Dass das Verfahren an sich nicht gewollt war, ist auch der Eindruck des ersten der genannten drei Feuerwehrmänner. „Es gab Leute, die sich gegen die Verwaltung und die Wehrleitung gestellt haben, und die wollte man loswerden“, sagt er. Und mehr noch: In der Ombudsstelle habe man die einzige Chance gesehen, zu verhindern, „dass alles den Bach runtergeht“.

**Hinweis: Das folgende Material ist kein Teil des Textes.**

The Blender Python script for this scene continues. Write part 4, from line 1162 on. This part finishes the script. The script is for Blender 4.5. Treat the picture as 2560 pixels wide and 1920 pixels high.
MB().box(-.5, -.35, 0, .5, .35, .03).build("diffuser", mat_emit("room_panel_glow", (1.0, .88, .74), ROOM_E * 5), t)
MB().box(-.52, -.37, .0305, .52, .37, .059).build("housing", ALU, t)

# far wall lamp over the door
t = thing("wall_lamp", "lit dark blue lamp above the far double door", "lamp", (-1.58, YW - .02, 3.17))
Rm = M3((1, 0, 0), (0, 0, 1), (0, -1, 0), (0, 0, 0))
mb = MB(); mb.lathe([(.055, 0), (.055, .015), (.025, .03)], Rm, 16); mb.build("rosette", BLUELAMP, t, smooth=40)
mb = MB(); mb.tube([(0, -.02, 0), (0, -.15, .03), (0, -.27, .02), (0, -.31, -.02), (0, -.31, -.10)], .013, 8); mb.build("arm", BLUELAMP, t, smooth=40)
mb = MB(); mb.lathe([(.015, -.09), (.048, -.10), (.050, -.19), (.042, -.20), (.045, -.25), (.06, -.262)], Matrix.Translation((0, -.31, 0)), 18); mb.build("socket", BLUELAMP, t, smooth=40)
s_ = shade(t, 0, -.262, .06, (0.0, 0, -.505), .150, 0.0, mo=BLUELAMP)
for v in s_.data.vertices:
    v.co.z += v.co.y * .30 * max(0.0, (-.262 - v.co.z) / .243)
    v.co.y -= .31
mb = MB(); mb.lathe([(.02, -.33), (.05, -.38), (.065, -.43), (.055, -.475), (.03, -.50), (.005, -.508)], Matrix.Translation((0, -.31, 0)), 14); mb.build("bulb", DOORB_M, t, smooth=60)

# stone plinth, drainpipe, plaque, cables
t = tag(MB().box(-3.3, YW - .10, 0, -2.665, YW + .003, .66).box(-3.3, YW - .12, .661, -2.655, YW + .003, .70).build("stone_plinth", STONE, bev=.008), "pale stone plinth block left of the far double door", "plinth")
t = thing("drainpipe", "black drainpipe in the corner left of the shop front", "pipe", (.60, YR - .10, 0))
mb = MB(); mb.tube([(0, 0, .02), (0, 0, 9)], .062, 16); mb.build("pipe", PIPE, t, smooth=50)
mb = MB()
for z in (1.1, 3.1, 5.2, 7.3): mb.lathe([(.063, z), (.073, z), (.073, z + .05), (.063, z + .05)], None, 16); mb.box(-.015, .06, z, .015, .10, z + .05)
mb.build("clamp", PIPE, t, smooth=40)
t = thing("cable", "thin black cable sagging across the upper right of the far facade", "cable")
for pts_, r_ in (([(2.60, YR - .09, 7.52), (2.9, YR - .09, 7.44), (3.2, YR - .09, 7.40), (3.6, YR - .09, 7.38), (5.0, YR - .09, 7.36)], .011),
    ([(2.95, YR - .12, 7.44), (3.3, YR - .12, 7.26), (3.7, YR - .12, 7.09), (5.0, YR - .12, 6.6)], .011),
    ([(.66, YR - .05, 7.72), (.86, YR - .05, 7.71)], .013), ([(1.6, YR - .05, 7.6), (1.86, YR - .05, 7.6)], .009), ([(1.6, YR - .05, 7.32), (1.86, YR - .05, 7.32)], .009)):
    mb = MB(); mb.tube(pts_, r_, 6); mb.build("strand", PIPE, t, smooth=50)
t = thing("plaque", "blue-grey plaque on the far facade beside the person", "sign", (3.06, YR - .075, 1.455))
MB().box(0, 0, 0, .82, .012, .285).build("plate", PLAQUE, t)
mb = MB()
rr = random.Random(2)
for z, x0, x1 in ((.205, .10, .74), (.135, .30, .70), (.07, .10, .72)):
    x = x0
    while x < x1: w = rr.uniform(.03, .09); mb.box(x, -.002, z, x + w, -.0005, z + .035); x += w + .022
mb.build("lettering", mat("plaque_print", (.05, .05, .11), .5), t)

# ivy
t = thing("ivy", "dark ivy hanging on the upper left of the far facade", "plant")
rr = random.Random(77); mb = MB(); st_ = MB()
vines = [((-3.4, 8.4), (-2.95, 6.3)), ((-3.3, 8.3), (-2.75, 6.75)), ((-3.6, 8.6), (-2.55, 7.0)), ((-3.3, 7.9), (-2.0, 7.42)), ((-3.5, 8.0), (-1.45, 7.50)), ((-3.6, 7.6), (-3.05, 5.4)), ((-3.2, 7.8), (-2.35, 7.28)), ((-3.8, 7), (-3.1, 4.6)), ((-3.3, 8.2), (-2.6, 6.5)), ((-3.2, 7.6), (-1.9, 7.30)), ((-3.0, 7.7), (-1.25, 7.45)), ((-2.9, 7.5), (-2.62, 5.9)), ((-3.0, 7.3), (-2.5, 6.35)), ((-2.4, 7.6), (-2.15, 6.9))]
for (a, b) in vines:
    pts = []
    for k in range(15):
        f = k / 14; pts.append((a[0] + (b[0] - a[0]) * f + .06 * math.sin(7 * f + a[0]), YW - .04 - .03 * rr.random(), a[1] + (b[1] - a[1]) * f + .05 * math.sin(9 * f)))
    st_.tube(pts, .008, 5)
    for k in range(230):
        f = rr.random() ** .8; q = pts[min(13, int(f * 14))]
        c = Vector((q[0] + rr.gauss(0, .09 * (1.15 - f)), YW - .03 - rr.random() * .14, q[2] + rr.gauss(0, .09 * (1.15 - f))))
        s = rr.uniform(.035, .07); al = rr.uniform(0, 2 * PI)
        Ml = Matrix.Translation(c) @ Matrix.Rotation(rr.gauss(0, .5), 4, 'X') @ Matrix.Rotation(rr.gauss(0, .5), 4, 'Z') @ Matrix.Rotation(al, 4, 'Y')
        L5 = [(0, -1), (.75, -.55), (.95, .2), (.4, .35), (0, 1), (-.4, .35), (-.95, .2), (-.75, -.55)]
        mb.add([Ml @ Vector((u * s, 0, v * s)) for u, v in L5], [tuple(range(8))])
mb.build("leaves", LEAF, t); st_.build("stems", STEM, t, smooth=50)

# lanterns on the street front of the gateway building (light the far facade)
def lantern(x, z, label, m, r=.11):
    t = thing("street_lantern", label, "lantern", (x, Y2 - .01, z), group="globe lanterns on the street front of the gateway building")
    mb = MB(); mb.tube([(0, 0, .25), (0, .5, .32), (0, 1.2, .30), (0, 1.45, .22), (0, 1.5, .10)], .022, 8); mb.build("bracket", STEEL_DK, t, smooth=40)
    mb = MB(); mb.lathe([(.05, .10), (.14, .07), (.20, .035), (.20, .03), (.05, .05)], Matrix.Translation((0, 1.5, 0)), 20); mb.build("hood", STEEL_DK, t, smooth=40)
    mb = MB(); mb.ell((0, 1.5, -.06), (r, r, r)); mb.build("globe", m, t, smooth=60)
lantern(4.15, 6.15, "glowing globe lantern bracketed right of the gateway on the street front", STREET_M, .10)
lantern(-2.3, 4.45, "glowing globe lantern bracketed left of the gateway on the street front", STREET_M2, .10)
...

Doch Wege, einen Verbleib der Löschgruppenmitglieder aus Holthausen zu ermöglichen und deren letztendlich doch erfolgten Austritt zu verhindern, seien nicht gesucht worden. „Man hat sich nicht bemüht, die Leute wieder zurückzuholen“, sagt er. „Wir haben jetzt alle mit diesem Thema abgeschlossen.“
Die Ombudsstelle
Am 16. August 2019 ging die Ombudsstelle für die Feuerwehr an den Start, nachdem es über Monate zu Komplikationen zwischen Wehrleitung und der Löschgruppe Holthausen gekommen war. Feuerwehrleute, Angehörige der Sondereinrichtungen und Notfallseelsorger konnten ihre Hinweise an die auf ein Jahr befristete Ombudsstelle weitergeben. Deren Arbeit endete am 14. August diesen Jahres. Die vom Stadtrat beauftragte Rechtsanwaltsgesellschaft Hotstegs trug dafür Sorge, die Eingaben – auf Wunsch auch anonym – an eine Lenkungsgruppe weiterzugeben. In dieser Lenkungsgruppe waren vertreten: Ulrich Schulte, Hans-Peter Kapitain, Thorsten Spiegel (alle Stadtverwaltung), Markus Bauckhage (Wehrleiter), Markus Hüsken (stellv. Wehrleiter), Klaus Salscheider (Notfallseelsorge) und Wolfgang Menzebach (ehemals Freiwillige Feuerwehr). Zusätzlich setzte man bei Bedarf auf die Expertise von Kreisbrandmeister Michael Kling und von den Mitgliedern des Personalrats im Rathaus.